Sobrevuela desde hace algunas semanas el fantasma del cierre del gobierno y el caos en las instituciones. El resultado electoral de noviembre, la pérdida de la mayoría en la Cámara de Representantes y una oposición ideologizada que no mide las consecuencias y le importa poco llevar al país al límite.
Se trata, en síntesis, del ambiente en el que se encuentra estancado el debate político en Estados Unidos. Un escenario indeseable por donde sea que se analice: paraliza al gobierno y abre la posibilidad de una ruptura política aún más profunda con consecuencias potencialmente graves.
En el fondo, el debate gira en torno a la interpretación que cada partido ha hecho del resultado de las elecciones de medio mandato y qué mensaje lanzó el electorado con su voto. En el bando Republicano tienen claro que la consigna principal es el déficit, el tamaño del gobierno y el crecimiento descontrolado de éste. Del lado Demócrata el veredicto es menos claro: sí, el electorado exige cambios, ¿pero en qué dirección? ¿con qué prioridades? En otras palabras, ¿qué parte exactamente de la agenda del primer bienio de la Administración Obama fue la que rechazó el electorado.
Por razones obvias, son preguntas que no se pueden responder fácilmente.
Desde la llegada de la mayoría Republicana al Congreso a comienzos de año, la presión, como ya decía, ha estado centrada sobre la reducción obsesiva del gasto. Una posición cuestionable no sólo desde su vertiente ideológica, sino, y tomando en cuenta las condiciones económicas en las que se encuentra el país, por el riesgo que implicaría ralentizar la recuperación en un clima tan frágil como el actual.
La gravedad del cierre del gobierno, además de los problemas inmediatos que podría acarrear, radica sobre todo en lo que dice respecto a la incapacidad del sistema político para pactar acuerdos y evitar escenarios que debiliten al país.
La posibilidad no es el del todo nueva. En un escenario similar al actual en 1995 el líder de la Cámara de Representantes —Newt Gingrich, uno de los punteros a la nominación republicana en 2012— llevó hasta sus últimas consecuencias el enfrentamiento que sostenía con Bill Clinton y cortó el presupuesto del Gobierno federal. La medida tenía como objetivo obligar a Clinton a pactar el paquete de medidas que Gingrich utilizó como agenda en las legislativas de 1994.
Dieciséis años después, más que una agenda alternativa o un paquete de reformas determinado, el Partido Republicano vuelve a la carga jugando la carta de la asfixia presupuestaria. La finalidad no es otra que obligar al gobierno a recortar el gasto.
A finales de la semana pasada las negociaciones entre los líderes del Congreso y la Casa Blanca estuvieron a punto de encallar; en el último momento se lograron acuerdos básicos que garantizan la financiación del Gobierno durante dos semanas más. A cambio, la Administración se comprometió a recortar más de 6.000 millones de dólares en distintos programas federales.

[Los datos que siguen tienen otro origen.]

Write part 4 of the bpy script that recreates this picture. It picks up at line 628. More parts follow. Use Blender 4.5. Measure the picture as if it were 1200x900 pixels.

La estrategia Republicana es riesgosa en muchos frentes. El saldo final del cierre del Gobierno de 1995 fue una derrota contundente para Gingrich y los que le apoyaban —Clinton se reeligió sin problema el año siguiente—. El abuso de la mayoría en el Congreso y los pocos resultados de la agenda Republicana fueron las principales causas.
Con las aguas de la nominación presidencial ya en movimiento, los Republicanos se juegan mucho con la estrategia. En buena medida, será ésta la que determine si son capaces de presentar una candidatura con posibilidades reales de derrotar a Obama el año que viene. En el corto plazo puede dar resultados y hacerles pasar como el partido que logró controlar el déficit; pero, a mediano, podría también pasarles factura por entorpecer la incipiente recuperación económica.
En cualquier caso, las posiciones se tensan y el fantasma del cierre, una vez más, vuelve a sobrevolar al Gobierno. Del vencedor de esta batalla saldrá el candidato que triunfe en noviembre de 2012.